David and Hi-Jin Kang Hodge are internationally recognized artists, designers, and filmmakers. They were asked to contribute to an exhibit called "The Missing Peace: Artists Consider the Dalai Lama." They chose to focus on the Buddhist theme of impermanence. The couple interviewed 108 individuals from all walks of life — from doctors, gardeners, economists, to spiritual leaders — about this subject. Then they assembled a large circular arrangement of mounted iPods on which the interviews played simultaneously, each on its own screen. This book contains the interviews along with topical pieces (impermanence, awareness, permanence, peace, last day, perish and flourish, message to the world, and presence) along with a DVD of the original exhibit.

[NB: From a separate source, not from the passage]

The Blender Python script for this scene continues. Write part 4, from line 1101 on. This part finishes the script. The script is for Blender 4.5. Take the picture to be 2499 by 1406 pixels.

As Tenzin Tethong, President of the Dalai Lama Foundation, notes:

"Impermanence reminds us that everything we experience we experience is subject to change, both positive and negative, and that this realization can temper our emotions and help us find greater stability and peace within ourselves."

Here are some of the themes which emerge out of this multidimensional consideration of impermanence:

• We are all just passing through so there is no need to cling to anything.
• Resistance to the omnipresence of change brings unhappiness.
• Impermanence enables us to savor the present moment.
• Appreciating the fragility of life can make us more compassionate.
• Accepting change, we can give up trying to control things.
• Nothing lasts and all things run down eventually, including the body.
• Disappointments are easier to take when seen under the banner of impermanence.
• Believing in change enables us to work for peace and justice and to live in hope.